Things didn’t work out and the $409 million the Marlins received in public financing now seems like it was obtained through false pretenses. The understanding was that the Marlins would be baseball’s version of the Miami Heat, built seemingly overnight because of a free agent bonanza two years ago. The Heat have their championship and will likely win many more. The Marlins, under the leadership of Ozzie Guillen, imploded and finished with only 69 wins.

Instead of making small adjustments the Marlins started to blow the team up last season, trading Hanley Ramirez to the Los Angeles Dodgers and then sending Heath Bell to the Arizona Diamondbacks this off-season. Now, this trade with the Toronto Blue Jays.

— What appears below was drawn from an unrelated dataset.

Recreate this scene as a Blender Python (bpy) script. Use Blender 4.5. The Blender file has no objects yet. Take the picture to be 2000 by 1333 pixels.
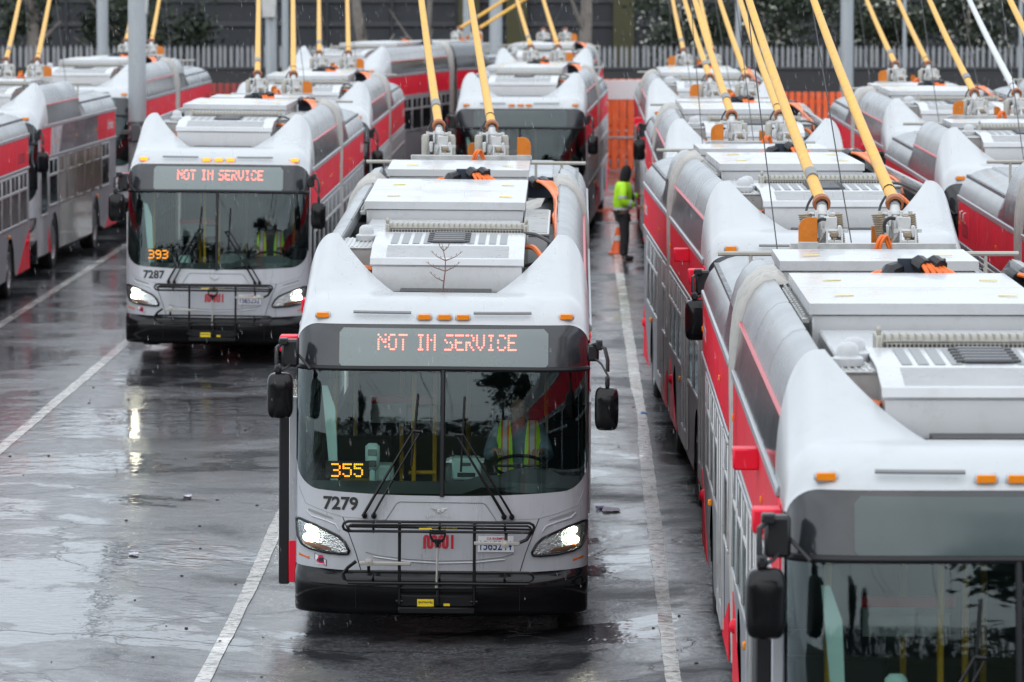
import bpy, bmesh, math, random
import numpy as np
from mathutils import Vector, Matrix
random.seed(7)
S = bpy.context.scene
COL = S.collection
R = math.radians

# ------------------------------------------------------------------ camera
CAM_H = 5.83
FPX = 9600.0                       # focal length in pixels of a 2000 px wide frame
cd = bpy.data.cameras.new("camera"); cam = bpy.data.objects.new("camera", cd); COL.objects.link(cam)
cd.sensor_width = 36; cd.lens = 36 * FPX / 2000
cd.clip_start = 0.5; cd.clip_end = 3000
cam.location = (0, 0, CAM_H)
cam.rotation_euler = (R(90) - math.atan((666.5 + 80) / FPX), 0, math.atan(125 / FPX))
cd.dof.use_dof = True; cd.dof.focus_distance = 43.0; cd.dof.aperture_fstop = 4.0; cd.dof.aperture_blades = 9
S.camera = cam

# ------------------------------------------------------------------ sky, sun, exposure
w = bpy.data.worlds.new("World"); S.world = w; w.use_nodes = True
nt = w.node_tree; nt.nodes.clear()
SUN_EL, SUN_AZ = R(38), R(196)     # veiled sun behind the camera
sky = nt.nodes.new("ShaderNodeTexSky"); sky.sky_type = 'NISHITA'; sky.sun_disc = False
sky.sun_elevation = SUN_EL; sky.sun_rotation = SUN_AZ; sky.dust_density = 4
tc = nt.nodes.new("ShaderNodeTexCoord")
nz = nt.nodes.new("ShaderNodeTexNoise"); nz.inputs["Scale"].default_value = 2.2; nz.inputs["Detail"].default_value = 6
mp = nt.nodes.new("ShaderNodeMapping"); mp.inputs["Scale"].default_value = (1, 1, 2.4)
rp = nt.nodes.new("ShaderNodeValToRGB")
rp.color_ramp.elements[0].position = .3; rp.color_ramp.elements[0].color = (.57, .635, .71, 1)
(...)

There is a saying, “Fool me once shame on you. Fool me twice, shame on me.” That motto should be emblazoned on Commissioner Bud Selig’s wall right now. Loria tried to extort the city of Montreal into giving him a new stadium. When that didn’t happen Loria did everything he could to ruin the Expos, allowing several talented players to leave via trade and free agency.

In 2002, Selig and Loria worked out a deal that would allow Loria to sell the Expos to Expos Baseball, LP, which was a conglomeration of Major League Baseball, Selig, and all the owners. With that sale complete Selig and the other owners approved the sale of the Marlins to Loria from John Henry which allowed Henry to buy into the Boston Red Sox.

Loria paid $158.5 million for the Marlins and although the Marlins beat the New York Yankees in the 2003 World Series, the team was still dismantled with stars like Josh Beckett and Mike Lowell being shipped to the Boston Red Sox.

Now, less than one year after Loria promised Miami a competitive team it sits as arguably the worst team in Major League Baseball, its new stadium, name, and uniforms a reminder of the failed promises and shady backroom deals that cost the city of Miami billions of dollars and a fan base its pride.

At the owners meetings next week every baseball owner should demand that Loria be exiled from the sport. He has tried to extort two cities and succeeded with one. It is time for him to go and go now. Baseball in Miami might forever be ruined and the team may never recover from this. Why should the Marlins fan base believe any future owner, especially if MLB doesn’t oust Loria, that long-term success and commitment are indeed just that?

Following the 1997 World Series win the Marlins sold off their team. It happened again after 2003. Now, one year after Loria spent money in a fashion that would have caused a drunken sailor to raise his eyebrows, it has happened once more.

Baseball needs to do something quickly before ruining an entire market for all eternity.